Store closings are on the rise, according to a recently released survey from the International Council of Shopping Centers, but densely populated urban areas will continue to thrive, says real estate investment services firm Marcus & Millichap.

The first half of 2008 saw announced closings of 2,831, compared with 1,522 announced closings in the first half of 2007. However, those numbers pale in comparison to 2001, when 7,041 store closings were announced. Not surprisingly, apparel stores represented 34.7% of the announced closings, followed by home entertainment stores at 28.8% of the total. ICSC projects that 144,000 establishments will be closed in 2008, a 7% increase from 2007. A recent spate of retail bankruptcies (including Boscov’s) should not be a major cause for alarm.

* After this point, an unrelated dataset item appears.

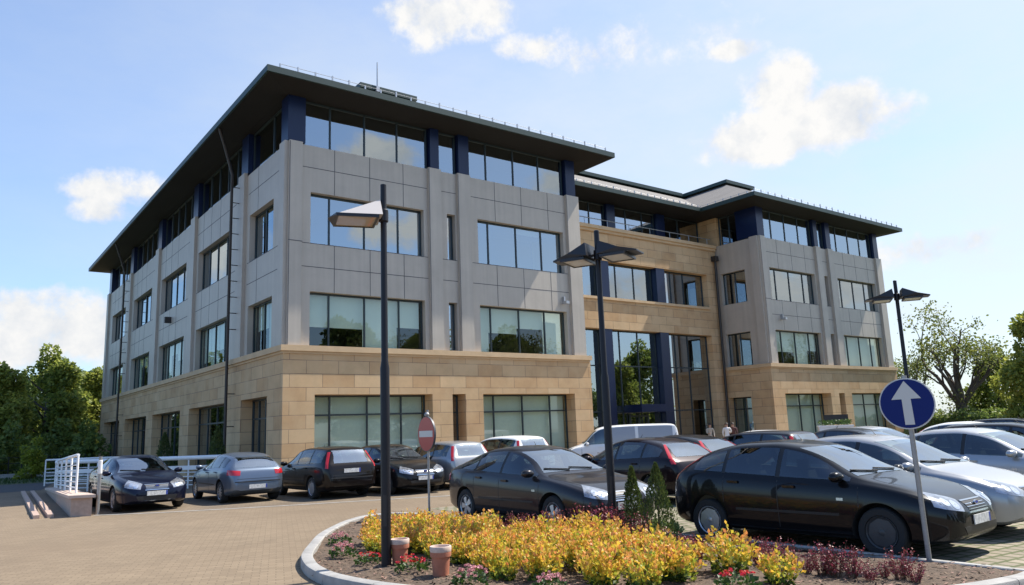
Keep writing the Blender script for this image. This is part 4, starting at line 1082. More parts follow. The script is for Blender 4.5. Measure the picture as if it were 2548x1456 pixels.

“Store bankruptcies are going to increase, but that doesn’t necessarily lead to store closings,” said Bernard J. Haddigan, managing director of Marcus & Millichap, Atlanta. And even those units that close stores continue to pay rent until the unit is re-leased.

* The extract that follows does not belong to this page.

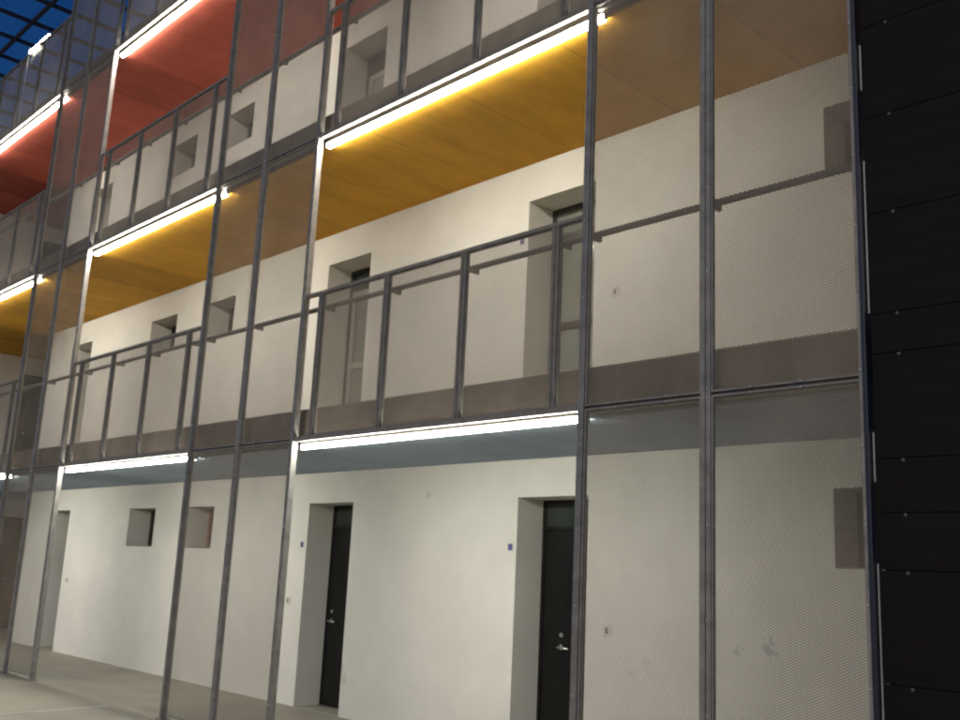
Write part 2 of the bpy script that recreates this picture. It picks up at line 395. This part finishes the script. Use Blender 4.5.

Still, expect more closings, Haddigan warned.

“The food industry is softening, and small shop space is virtually dead,” Haddigan said. “Plus the industry is still developing new product.”

That has led to an increased vacancy rate across the country, according to Marcus & Millichap Research: at midyear, vacancy in the United States was 10.7%, up from 9.7% in 2007. The firm projects that at yearend 2008, vacancy will hit 11.1% nationally. More telling is where shops are staying open: Densely populated urban areas are doing well, as people seek to cut back on the cost and inconvenience of driving.

“There’s a larger trend with the District [of Columbia] and Atlanta: people are tired of the long commutes and are moving to the urban core,” Haddigan said.

At mid-year, according to Marcus & Millichap, Washington, D.C. had a vacancy rate of 4.7%, well below the U.S. average, topped only by San Diego’s 3.6% vacancy. Philadelphia posted a 6.9% rate at midyear. Meanwhile, Sunbelt cities such as Orlando (9.5%) and Dallas/Ft. Worth (15.1%), and Chicago (9.5%) fared less well. Yet rents for the most part remained steady, increasing of the shuttered stores continue to pay rent, with major metro areas mostly reporting minor rent increases, the survey said.

A comeback likely won’t occur until 2010 or 2011, Haddigan said. Until then, secondary markets and locations will struggle.

“There’s been significant development,” Haddigan said. “If space is not pre-leased there will be issues.”